Alignment restrictions for malloc()/free()

Older K&R (2nd ed.) and other C-language texts I have read that discuss the implementation of a dynamic memory allocator in the style of malloc() and free() usually also mention, in passing, something about data type alignment restrictions. Apparently certain computer hardware architectures (CPU, registers, and memory access) restrict how you can store and address certain value types. For example, there may be a requirement that a 4 byte (long) integer must be stored beginning at addresses that are multiples of four.
What restrictions, if any, do major platforms (Intel & AMD, SPARC, Alpha) impose for memory allocation and memory access, or can I safely ignore aligning memory allocations on specific address boundaries?
Sparc, MIPS, Alpha, and most other "classical RISC" architectures only allow aligned accesses to memory, even today. An unaligned access will cause an exception, but some operating systems will handle the exception by copying from the desired address in software using smaller loads and stores. The application code won't know there was a problem, except that the performance will be very bad.
MIPS has special instructions (lwl and lwr) which can be used to access 32 bit quantities from unaligned addresses. Whenever the compiler can tell that the address is likely unaligned it will use this two instruction sequence instead of a normal lw instruction.
x86 can handle unaligned memory accesses in hardware without an exception, but there is still a performance hit of up to 3X compared to aligned accesses.
Ulrich Drepper wrote a comprehensive paper on this and other memory-related topics, What Every Programmer Should Know About Memory. It is a very long writeup, but filled with chewy goodness.
Alignment is still quite important today. Some processors (the 68k family jumps to mind) would throw an exception if you tried to access a word value on an odd boundary. Today, most processors will run two memory cycles to fetch an unaligned word, but this will definitely be slower than an aligned fetch. Some other processors won't even throw an exception, but will fetch an incorrect value from memory!
If for no other reason than performance, it is wise to try to follow your processor's alignment preferences. Usually, your compiler will take care of all the details, but if you're doing anything where you lay out the memory structure yourself, then it's worth considering.

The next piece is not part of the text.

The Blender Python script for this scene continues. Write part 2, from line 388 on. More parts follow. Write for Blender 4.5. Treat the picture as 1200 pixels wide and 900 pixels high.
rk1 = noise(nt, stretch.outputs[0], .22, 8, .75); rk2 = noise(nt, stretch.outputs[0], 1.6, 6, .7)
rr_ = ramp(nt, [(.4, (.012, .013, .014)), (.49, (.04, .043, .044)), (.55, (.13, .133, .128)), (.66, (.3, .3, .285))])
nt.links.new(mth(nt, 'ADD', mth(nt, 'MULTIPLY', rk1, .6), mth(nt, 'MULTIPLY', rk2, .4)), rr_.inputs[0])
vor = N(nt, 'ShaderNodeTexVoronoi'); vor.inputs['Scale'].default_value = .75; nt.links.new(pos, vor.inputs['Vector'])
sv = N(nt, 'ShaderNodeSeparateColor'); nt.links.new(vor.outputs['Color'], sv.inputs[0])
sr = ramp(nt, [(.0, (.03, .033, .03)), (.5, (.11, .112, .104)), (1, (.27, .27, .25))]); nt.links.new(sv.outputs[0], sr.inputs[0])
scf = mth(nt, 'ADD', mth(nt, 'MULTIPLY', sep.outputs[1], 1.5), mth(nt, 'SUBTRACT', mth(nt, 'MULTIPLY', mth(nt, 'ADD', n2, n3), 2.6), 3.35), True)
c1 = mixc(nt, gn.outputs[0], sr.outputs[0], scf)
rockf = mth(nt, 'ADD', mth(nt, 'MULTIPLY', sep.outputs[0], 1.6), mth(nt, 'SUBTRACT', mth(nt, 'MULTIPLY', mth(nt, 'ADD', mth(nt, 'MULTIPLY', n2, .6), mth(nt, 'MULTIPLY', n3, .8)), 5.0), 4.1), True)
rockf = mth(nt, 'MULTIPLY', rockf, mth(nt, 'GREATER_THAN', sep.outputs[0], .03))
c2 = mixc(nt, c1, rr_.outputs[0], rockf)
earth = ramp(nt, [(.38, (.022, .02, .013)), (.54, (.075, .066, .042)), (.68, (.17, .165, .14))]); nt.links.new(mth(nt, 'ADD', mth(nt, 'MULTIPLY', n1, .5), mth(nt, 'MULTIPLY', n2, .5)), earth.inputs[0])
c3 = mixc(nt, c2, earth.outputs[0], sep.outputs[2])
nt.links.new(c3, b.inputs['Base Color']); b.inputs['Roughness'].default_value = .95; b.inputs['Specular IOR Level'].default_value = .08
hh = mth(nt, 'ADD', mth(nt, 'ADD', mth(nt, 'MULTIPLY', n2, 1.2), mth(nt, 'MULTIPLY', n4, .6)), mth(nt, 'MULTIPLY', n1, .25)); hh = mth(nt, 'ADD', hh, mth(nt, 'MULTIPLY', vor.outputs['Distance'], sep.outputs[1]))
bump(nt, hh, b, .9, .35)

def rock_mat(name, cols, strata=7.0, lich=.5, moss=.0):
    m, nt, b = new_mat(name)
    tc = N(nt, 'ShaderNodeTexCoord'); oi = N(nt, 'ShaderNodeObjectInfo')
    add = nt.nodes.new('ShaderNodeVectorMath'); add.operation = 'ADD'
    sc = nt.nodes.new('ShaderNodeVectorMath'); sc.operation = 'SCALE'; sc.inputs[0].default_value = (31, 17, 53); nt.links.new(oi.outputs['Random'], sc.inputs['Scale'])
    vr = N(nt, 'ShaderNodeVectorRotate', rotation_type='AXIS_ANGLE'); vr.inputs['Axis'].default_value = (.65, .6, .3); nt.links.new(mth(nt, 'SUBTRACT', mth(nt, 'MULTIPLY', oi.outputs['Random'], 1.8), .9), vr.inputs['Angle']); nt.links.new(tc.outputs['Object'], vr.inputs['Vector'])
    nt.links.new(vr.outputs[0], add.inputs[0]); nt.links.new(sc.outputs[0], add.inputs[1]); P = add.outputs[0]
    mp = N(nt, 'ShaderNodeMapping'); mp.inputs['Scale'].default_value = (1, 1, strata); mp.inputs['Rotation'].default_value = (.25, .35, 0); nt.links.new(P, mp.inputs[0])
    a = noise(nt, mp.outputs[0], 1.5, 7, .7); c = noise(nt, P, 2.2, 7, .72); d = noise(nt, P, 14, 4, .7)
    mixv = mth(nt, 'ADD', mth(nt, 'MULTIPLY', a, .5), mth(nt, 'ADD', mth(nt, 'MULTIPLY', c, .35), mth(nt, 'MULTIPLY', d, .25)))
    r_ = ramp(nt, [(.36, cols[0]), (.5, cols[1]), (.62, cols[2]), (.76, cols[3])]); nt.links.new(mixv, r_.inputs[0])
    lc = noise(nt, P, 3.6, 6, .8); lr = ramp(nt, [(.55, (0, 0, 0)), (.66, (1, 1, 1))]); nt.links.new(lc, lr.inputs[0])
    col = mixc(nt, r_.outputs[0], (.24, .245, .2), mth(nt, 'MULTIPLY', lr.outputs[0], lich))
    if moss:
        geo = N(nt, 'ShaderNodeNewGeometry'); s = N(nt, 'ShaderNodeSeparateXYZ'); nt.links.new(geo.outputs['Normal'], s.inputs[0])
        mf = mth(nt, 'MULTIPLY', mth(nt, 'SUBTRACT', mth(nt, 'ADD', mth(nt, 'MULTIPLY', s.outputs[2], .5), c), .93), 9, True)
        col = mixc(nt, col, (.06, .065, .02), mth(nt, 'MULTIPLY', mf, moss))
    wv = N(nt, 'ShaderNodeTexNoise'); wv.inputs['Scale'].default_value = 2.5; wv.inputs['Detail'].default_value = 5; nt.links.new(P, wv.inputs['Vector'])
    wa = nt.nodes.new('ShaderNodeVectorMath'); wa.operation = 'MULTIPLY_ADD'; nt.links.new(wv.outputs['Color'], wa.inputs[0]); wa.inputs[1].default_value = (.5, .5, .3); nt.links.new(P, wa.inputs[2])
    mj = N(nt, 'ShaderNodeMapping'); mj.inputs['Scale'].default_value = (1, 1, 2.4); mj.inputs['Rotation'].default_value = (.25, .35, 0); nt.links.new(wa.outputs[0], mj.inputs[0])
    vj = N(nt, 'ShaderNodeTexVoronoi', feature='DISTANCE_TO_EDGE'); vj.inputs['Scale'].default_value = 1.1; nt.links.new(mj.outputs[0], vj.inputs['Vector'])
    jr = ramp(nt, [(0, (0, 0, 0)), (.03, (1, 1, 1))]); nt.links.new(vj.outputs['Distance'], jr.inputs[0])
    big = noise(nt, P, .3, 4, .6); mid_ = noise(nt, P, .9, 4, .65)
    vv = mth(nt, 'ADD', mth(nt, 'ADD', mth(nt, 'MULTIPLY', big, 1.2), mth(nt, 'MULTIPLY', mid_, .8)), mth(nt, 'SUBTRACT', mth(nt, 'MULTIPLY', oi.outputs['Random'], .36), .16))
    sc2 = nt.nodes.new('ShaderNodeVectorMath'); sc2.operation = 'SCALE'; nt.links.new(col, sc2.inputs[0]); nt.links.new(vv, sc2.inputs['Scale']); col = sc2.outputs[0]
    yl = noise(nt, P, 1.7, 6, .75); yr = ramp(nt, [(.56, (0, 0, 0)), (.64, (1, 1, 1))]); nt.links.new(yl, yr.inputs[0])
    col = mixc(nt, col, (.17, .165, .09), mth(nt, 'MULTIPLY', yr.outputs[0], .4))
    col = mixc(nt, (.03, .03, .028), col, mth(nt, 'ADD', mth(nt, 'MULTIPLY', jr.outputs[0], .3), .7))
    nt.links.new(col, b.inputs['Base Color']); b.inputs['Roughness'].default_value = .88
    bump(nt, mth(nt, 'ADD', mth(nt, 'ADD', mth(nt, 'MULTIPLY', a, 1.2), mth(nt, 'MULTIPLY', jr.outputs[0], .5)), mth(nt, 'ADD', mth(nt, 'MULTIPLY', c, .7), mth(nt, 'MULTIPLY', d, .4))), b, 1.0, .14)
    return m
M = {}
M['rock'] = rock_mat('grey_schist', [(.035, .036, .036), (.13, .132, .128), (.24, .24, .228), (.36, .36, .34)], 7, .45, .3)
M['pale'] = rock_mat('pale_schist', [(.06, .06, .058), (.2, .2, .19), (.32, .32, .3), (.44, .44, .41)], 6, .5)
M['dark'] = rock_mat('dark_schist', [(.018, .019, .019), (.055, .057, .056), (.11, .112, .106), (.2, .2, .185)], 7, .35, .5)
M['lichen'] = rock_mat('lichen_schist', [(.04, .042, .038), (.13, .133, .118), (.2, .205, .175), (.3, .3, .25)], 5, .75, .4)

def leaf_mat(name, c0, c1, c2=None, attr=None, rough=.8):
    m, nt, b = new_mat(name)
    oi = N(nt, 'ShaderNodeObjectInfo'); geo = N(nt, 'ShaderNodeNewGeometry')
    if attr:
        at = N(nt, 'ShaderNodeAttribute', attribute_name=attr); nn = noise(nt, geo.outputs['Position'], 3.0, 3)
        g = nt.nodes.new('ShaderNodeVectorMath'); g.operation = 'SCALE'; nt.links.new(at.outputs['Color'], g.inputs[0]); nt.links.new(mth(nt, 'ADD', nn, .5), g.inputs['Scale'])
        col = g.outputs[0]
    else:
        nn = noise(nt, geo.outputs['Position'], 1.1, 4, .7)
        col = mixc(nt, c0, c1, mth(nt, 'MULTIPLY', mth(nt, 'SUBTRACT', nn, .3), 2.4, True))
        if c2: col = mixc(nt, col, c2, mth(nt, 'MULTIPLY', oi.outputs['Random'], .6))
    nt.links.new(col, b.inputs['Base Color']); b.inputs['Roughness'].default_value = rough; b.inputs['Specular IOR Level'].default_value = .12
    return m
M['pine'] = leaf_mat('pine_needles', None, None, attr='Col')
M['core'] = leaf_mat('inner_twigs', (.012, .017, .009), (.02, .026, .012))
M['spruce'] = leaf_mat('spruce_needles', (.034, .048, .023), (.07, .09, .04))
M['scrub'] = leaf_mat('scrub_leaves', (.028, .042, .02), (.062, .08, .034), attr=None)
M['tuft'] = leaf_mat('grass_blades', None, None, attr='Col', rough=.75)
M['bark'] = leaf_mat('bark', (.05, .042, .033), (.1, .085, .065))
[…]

You still need to be aware of alignment issues when laying out a class or struct in C(++). In these cases the compiler will do the right thing for you, but the overall size of the struct/class may be more wastefull than necessary
For example:
struct
{
char A;
int B;
char C;
int D;
};
Would have a size of 4 * 4 = 16 bytes (assume Windows on x86) whereas
struct
{
char A;
char C;
int B;
int D;
};
Would have a size of 4*3 = 12 bytes.
This is because the compiler enforces a 4 byte alignment for integers, but only 1 byte for chars.
In general pack member variables of the same size (type) together to minimize wasted space.
As Greg mentioned it is still important today (perhaps more so in some ways) and compilers usually take care of the alignment based on the target of the architecture. In managed environments, the JIT compiler can optimize the alignment based on the runtime architecture.
You may see pragma directives (in C/C++) that change the alignment. This should only be used when very specific alignment is required.
// For example, this changes the pack to 2 byte alignment.
#pragma pack(2)
Note that even on IA-32 and the AMD64, some of the SSE instructions/intrinsics require aligned data. These instructions will throw an exception if the data is unaligned, so at least you won't have to debug "wrong data" bugs. There are equivalent unaligned instructions as well, but like Denton says, they're are slower.
If you're using VC++, then besides the #pragma pack directives, you also have the __declspec(align) directives for precise alignment. VC++ documentation also mentions an __aligned_malloc function for specific alignment requirements.
As a rule of thumb, unless you are moving data across compilers/languages or are using the SSE instructions, you can probably ignore alignment issues.